Reviewing the literature, some [12] have concluded that ‘talent can mean whatever a business leader or writer wants it to mean, since everyone has his or her own idea of what the construct does and does not encompass’ (p. 291). It is certainly true that talent has been defined in multiple ways, with definitions reflecting specific aspects that individual researchers and practitioners have considered uniquely important. More significantly, these definitions include a range of different philosophical assumptions about the nature of talent, even though many would prefer that these definitions were more firmly embedded in a matrix of objective psychology [13].

For example, Tansley et al. [14] have suggested that talent requires a consideration of individual giftedness and ‘can be considered as a complex amalgam of employees’ skills, knowledge, cognitive ability, and potential’ (p. 2). Others, such as Bethke-Langenegger [15], understand talent not as an abstraction or potential, but rather as an embodiment: ‘one of those worker who ensures the competitiveness and future of a company (as specialist or leader) through his [sic] organisational/job specific qualification and knowledge, his social and methodical competencies, and his characteristic attributes such as eager to learn or achievement oriented’ (p. 3). Yet others, such as Ulrich [16], view talent as not simply the embodiment of a set of personal attributes, but rather as a triple expression of these attributes within the organizational context—individual competencies, coupled with a future-orientated organizational commitment, and providing a significant organizational contribution.

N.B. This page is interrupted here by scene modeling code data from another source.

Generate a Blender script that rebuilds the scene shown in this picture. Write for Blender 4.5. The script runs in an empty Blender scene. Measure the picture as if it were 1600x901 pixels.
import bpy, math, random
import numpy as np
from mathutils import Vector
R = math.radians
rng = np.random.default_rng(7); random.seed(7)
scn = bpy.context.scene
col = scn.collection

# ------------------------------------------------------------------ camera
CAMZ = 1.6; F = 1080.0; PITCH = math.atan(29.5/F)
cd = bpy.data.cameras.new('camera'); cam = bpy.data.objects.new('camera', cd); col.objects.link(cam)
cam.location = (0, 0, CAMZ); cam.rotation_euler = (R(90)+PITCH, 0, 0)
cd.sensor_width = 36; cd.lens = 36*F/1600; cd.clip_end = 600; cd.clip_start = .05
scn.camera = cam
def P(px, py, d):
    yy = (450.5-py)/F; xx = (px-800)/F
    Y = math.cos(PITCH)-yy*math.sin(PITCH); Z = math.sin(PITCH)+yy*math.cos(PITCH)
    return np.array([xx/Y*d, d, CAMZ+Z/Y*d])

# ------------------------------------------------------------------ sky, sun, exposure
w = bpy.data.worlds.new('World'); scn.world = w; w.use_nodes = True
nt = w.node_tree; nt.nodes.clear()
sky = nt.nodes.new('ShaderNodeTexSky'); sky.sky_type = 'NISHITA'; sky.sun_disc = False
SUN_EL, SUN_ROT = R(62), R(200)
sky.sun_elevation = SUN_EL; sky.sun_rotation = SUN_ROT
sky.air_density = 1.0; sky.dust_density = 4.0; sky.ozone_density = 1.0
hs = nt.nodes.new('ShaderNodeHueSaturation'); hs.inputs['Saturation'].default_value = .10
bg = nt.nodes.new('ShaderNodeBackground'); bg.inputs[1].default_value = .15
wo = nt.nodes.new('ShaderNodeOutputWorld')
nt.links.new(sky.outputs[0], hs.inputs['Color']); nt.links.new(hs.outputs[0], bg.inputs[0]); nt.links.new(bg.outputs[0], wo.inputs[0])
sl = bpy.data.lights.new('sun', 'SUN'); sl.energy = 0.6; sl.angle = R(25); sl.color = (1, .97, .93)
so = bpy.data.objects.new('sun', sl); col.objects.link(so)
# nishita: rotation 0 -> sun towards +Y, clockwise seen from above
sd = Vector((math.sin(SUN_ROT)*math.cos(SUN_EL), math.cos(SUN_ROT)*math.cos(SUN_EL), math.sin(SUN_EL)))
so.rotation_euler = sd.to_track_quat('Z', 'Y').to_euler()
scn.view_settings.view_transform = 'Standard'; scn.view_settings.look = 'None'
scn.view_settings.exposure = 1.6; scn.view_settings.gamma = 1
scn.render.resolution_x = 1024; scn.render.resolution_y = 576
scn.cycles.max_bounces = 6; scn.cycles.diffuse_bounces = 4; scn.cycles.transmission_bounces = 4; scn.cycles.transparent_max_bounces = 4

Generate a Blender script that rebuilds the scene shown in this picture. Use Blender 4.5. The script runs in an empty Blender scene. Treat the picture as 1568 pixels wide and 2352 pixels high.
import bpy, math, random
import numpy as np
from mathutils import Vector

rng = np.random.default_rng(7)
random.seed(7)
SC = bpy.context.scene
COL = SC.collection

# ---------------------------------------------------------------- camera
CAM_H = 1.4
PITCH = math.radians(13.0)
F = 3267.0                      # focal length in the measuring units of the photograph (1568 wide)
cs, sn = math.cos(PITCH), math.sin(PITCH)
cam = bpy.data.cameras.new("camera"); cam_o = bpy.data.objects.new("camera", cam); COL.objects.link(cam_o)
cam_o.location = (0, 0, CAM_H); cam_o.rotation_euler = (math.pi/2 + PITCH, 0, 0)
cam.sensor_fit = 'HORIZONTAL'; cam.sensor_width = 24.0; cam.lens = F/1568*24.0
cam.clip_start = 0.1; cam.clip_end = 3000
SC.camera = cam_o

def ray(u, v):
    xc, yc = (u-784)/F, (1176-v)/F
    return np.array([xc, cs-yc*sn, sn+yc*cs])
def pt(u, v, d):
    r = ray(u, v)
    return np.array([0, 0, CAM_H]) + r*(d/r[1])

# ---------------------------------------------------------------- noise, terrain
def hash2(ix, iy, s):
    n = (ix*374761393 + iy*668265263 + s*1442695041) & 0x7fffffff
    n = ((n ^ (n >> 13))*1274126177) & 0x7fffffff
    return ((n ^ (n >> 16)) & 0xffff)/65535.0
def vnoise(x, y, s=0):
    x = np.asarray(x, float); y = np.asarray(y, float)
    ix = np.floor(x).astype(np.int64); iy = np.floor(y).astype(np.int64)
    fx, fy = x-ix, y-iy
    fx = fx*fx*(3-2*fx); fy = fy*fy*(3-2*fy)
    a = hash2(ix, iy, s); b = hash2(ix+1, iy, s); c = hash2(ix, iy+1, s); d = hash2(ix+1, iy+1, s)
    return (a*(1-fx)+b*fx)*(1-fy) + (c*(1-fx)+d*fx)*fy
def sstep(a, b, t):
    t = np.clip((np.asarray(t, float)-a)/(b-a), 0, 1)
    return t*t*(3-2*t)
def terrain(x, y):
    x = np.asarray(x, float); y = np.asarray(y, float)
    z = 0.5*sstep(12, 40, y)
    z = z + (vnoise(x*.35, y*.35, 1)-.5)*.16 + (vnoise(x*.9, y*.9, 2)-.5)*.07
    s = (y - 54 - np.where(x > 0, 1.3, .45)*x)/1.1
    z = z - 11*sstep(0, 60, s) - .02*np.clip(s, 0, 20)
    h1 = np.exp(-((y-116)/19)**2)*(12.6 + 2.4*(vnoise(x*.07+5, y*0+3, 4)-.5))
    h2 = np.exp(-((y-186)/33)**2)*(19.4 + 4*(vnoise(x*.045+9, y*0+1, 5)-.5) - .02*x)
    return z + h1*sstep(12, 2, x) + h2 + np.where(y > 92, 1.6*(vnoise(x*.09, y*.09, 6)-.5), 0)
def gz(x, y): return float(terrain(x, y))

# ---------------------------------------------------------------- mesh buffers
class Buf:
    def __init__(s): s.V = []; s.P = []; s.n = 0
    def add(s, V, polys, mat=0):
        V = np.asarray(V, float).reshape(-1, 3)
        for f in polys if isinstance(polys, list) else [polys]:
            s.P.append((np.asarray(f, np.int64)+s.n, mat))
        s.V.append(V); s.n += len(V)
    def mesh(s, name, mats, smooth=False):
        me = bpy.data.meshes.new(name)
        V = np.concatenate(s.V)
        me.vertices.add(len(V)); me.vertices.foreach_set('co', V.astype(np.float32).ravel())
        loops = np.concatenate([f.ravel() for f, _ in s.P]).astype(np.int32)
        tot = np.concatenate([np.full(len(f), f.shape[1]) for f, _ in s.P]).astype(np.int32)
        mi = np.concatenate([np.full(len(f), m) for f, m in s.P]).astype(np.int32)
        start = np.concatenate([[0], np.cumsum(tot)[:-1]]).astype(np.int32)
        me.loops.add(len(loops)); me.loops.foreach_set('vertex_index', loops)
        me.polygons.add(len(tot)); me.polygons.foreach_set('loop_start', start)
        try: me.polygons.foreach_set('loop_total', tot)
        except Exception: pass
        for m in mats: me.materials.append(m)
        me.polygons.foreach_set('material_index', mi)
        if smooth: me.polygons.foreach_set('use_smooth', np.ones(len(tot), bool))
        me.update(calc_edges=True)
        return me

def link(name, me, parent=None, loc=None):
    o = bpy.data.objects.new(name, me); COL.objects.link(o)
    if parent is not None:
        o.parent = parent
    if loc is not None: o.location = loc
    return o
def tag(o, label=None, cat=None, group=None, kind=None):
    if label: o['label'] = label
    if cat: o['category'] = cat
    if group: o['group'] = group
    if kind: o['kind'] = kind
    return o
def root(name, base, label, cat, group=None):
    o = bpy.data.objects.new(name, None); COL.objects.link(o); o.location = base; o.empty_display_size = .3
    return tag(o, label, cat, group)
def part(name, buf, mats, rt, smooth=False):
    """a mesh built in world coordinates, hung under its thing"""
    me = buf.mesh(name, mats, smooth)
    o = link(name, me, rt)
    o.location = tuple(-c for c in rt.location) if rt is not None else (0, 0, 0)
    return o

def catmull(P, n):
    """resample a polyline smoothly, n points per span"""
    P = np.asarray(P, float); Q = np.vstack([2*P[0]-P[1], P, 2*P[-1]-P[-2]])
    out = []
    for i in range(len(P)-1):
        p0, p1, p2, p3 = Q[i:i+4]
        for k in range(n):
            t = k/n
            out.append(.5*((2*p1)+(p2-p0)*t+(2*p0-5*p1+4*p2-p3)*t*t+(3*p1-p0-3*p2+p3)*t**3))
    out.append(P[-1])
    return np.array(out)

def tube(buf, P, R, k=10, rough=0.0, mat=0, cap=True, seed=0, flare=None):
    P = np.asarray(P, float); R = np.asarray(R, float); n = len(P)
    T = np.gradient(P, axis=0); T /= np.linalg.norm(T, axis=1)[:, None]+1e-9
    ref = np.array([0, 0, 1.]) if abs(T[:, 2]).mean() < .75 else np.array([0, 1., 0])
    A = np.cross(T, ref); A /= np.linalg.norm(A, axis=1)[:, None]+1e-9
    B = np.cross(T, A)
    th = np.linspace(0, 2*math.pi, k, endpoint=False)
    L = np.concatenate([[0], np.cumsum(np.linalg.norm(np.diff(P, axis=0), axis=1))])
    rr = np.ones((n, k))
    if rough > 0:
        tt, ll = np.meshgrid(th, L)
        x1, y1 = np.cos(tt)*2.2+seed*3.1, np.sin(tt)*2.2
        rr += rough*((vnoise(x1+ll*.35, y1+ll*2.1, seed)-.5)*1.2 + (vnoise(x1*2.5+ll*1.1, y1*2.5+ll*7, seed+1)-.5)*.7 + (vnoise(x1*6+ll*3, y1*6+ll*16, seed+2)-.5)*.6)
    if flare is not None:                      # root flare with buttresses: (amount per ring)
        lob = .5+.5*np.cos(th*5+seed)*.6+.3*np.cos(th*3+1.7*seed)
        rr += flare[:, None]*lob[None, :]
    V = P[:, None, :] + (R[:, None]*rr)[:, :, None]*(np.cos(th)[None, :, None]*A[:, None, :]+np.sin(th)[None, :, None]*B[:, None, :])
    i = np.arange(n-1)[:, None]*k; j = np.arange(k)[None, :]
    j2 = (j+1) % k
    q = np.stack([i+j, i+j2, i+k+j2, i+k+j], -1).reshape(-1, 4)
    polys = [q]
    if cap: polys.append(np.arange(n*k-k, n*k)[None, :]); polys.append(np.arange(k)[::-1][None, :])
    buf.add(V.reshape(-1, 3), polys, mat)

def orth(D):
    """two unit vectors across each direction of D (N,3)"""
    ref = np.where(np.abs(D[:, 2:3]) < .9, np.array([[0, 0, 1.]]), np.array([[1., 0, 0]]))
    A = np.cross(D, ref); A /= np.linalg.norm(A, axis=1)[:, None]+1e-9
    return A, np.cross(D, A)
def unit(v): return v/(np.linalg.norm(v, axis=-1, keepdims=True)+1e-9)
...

Although not wishing to contribute to the plethora of definitions, in this chapter talent is understood as that set of personal and relational attributes, qualities, and capacities—possessed by an individual, and recognized and assessed by the organization—that are considered of value in contributing to the organization’s

operational and strategic goals. This definition suggests that talent:

  • • is a complex set of personal attributes, skills, and competencies that are presently recognizable;
  • • also includes capacities and potentials that can probably be further developed;
  • • includes social and relational abilities as well as firm-specific operational skills;
  • • has been identified by the organization, not simply by the individual or by others outside the organization; and
  • • is considered of sufficient value and importance to be recruited, selected, developed, retained, and utilized by the organization in realizing its current and future goals.